Appartenant à une famille de bonne bourgeoisie, La Bruyère, après des études de droit, achète en 1673 une charge de trésorier général de France en la généralité de Caen. Mais il réside à Paris et, comme sa charge lui laisse des loisirs, il en profite pour lire, méditer, observer. En 1684, probablement grâce à Bossuet, il est précepteur du duc Louis de Bourbon, petit-fils du Grand Condé. Tâche ingrate, que le caractère indocile et distrait de son élève ne facilite guère ; du moins, sa vie auprès des grands offre un champ d’observation à son regard pénétrant.
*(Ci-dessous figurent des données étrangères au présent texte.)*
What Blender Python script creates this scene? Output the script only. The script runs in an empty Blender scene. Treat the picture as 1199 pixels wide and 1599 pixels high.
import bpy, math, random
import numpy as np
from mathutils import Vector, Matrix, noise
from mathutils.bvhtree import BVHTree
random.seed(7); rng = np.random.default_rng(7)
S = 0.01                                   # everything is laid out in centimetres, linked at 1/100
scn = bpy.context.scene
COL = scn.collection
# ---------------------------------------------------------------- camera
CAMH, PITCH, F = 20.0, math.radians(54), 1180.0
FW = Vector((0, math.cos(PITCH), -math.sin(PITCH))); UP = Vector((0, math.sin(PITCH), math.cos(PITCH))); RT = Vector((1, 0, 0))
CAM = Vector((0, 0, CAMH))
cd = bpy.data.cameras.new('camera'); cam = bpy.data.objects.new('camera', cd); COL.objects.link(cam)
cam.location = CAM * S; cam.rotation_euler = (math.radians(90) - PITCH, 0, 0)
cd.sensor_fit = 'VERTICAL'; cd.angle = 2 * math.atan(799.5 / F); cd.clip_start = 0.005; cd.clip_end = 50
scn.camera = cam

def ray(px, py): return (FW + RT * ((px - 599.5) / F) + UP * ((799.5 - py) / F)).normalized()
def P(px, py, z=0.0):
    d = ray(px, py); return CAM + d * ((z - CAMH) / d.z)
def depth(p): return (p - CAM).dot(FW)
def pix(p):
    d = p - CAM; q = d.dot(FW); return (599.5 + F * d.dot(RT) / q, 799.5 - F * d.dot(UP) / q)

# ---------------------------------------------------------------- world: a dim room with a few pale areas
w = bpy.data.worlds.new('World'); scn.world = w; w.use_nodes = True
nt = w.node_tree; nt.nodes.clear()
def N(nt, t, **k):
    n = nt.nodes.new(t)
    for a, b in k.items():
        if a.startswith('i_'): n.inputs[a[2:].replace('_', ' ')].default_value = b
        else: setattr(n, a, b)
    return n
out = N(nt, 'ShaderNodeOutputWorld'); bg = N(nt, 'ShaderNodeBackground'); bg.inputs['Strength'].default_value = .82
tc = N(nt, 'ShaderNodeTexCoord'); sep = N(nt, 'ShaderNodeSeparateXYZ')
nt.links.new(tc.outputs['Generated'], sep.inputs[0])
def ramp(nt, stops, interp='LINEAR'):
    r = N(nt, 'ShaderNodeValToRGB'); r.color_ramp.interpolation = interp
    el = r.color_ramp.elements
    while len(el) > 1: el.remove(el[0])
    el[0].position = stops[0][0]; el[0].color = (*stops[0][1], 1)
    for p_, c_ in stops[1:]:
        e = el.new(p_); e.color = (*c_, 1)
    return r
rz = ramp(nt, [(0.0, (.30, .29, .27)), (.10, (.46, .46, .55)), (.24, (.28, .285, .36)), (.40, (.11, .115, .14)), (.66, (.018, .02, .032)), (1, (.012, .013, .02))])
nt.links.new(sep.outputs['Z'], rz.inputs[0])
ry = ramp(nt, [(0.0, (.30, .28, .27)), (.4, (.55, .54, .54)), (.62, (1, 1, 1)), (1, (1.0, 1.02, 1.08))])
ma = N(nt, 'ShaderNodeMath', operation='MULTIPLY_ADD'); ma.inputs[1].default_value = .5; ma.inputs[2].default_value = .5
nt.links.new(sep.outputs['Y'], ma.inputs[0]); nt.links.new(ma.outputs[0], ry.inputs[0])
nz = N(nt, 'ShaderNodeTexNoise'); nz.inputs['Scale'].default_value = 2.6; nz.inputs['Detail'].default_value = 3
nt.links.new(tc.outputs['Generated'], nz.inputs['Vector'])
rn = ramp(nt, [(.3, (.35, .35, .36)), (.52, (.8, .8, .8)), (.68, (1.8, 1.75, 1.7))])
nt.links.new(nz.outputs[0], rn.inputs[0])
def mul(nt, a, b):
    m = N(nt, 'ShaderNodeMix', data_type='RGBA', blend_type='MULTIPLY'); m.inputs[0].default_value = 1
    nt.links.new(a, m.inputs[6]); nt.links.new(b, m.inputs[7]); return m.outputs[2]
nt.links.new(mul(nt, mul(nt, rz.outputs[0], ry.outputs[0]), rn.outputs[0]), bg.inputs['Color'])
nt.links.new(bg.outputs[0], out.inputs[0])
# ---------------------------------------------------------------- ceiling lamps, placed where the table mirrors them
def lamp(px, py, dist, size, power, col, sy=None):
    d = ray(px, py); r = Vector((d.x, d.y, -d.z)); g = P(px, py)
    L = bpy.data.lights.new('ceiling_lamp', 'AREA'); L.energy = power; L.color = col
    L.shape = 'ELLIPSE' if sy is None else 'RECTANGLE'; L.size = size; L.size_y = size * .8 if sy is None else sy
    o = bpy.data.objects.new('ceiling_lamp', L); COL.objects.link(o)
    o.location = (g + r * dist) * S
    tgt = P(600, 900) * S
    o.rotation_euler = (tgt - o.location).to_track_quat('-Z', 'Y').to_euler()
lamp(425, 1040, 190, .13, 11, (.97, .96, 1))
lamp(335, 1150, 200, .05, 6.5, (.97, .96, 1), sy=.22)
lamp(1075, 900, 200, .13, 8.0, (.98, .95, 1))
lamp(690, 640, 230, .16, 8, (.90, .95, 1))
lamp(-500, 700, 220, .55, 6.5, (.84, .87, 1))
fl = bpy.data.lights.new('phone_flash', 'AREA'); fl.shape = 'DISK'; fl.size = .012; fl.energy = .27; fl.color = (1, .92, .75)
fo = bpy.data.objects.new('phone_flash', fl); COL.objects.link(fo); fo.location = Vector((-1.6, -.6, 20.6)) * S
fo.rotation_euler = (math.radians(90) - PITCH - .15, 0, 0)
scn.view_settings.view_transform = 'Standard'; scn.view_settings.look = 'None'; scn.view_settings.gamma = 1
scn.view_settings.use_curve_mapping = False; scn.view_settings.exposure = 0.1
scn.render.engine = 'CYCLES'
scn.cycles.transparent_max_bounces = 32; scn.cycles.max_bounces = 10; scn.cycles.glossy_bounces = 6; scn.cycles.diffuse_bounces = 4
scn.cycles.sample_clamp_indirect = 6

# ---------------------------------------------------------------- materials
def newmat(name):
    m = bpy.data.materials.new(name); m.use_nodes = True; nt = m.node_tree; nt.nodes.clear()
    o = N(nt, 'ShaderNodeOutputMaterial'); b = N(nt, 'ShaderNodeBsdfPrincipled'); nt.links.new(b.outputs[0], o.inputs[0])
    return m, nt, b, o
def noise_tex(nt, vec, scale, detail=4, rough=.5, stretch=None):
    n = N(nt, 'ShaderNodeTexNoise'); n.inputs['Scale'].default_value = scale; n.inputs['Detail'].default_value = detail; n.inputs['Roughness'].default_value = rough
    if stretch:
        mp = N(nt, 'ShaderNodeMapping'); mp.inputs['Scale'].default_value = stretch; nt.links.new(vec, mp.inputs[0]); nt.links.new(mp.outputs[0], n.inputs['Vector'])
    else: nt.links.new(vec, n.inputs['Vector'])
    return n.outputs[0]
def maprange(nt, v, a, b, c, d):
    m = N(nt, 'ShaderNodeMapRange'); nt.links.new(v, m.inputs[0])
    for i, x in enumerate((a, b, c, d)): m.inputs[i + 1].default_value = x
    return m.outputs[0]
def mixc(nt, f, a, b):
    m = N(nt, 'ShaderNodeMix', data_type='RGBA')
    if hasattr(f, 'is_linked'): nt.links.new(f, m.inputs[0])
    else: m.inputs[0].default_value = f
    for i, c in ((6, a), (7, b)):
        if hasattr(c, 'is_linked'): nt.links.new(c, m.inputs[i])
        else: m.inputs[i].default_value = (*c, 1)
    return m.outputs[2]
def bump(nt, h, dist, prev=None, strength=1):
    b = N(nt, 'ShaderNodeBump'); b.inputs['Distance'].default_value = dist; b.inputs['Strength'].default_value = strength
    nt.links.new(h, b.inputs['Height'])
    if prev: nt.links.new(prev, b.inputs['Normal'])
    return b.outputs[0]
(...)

Quand Louis de Bourbon devient duc d’Enghien (déc. 1686), La Bruyère reste attaché aux Condé en qualité de « gentilhomme de Monsieur le duc ». Deux ans plus tard paraissent les Caractères, qui traduisent son expérience du monde et des hommes. Leur succès, dû en partie aux portraits, lui vaut, malgré deux échecs, d’être élu à l’Académie française (1693), où son discours de réception, qui ne loue que les partisans des Anciens, fait scandale.

On a l’impression que cette existence cèle des blessures secrètes, des rancœurs mal étouffées et que La Bruyère avait trop conscience de sa valeur pour ne pas souffrir de vivre dans une société qui, tout en l’admettant, ne lui faisait que trop sentir qu’il n’était pas des siens. On ne saurait en conclure que les Caractères sont un livre de revanche, un constat de déception. La Bruyère n’est pas aigri, il est désenchanté ; sa désillusion n’est pas le fruit de l’humiliation : il montre les hommes pour ce qu’ils sont, et la vision des moralistes n’est jamais réconfortante. Mais comment vaincre la monotonie des jours, sinon en livrant à la postérité les pensées qui tiennent à cœur ? « Une grande naissance ou une grande fortune annonce le mérite, et le fait plus tôt remarquer. » La Bruyère sait bien, lui, qu’il ne peut compter que sur lui-même. Même si « tout est dit et l’on vient trop tard », on peut panser ses plaies en puisant dans ses propres ressources : « Le sage guérit de l’ambition par l’ambition même. » Au fond de chacun, il est une sorte de confiance en soi, en son talent, et La Bruyère a la certitude de n’en être pas démuni. Lorsqu’il écrit : « Il faut plus que de l’esprit pour être auteur », ne pense-t-il pas à lui-même et n’est-il pas sûr d’avoir la foi en son inspiration ? Tout ce que les Caractères cachent d’accent personnel sur le « métier de faire un livre » ne révèle, au total, en dépit des difficultés, que la croyance de leur auteur à être original.


« Je rends au public ce qu’il m’a prêté »

Le but que La Bruyère se propose d’atteindre, dans le grand courant de pessimisme augustinien de son siècle, est de « peindre l’homme ». Conformément au génie de son temps, il vise à enseigner : « On ne doit parler, on ne doit écrire que pour l’instruction. » Mais, fidèle à la lignée de tous les moralistes classiques, il s’attache à découvrir la permanence dans la nature humaine, à dégager, par-delà les traits particuliers, les caractères éternels. « Je rends au public ce qu’il m’a prêté ; j’ai emprunté de lui la matière de cet ouvrage » ; si les contemporains sont l’objet de son étude, La Bruyère se donne une tâche plus haute : dévoiler l’homme dans sa nature universelle. La préface est nette sur ce point : « Penser toujours, et toute la lecture de cet ouvrage, que ce sont les caractères et les mœurs de ce siècle que je décris ; car bien que je les tire souvent de la cour de France et des hommes de ma nation, on ne peut pas néanmoins les restreindre à une seule cour, ni les renfermer en un seul pays. » Déjà La Rochefoucauld disait qu’il est plus aisé de connaître l’homme en général qu’un homme en particulier. La Bruyère parvient-il à saisir l’homme dans sa généralité ? Constatons que, si les Caractères sont souvent le fait d’un écrivain qui juge avec recul, il est aussi d’autres pages où l’on découvre l’homme derrière l’auteur, c’est-à-dire une sensibilité.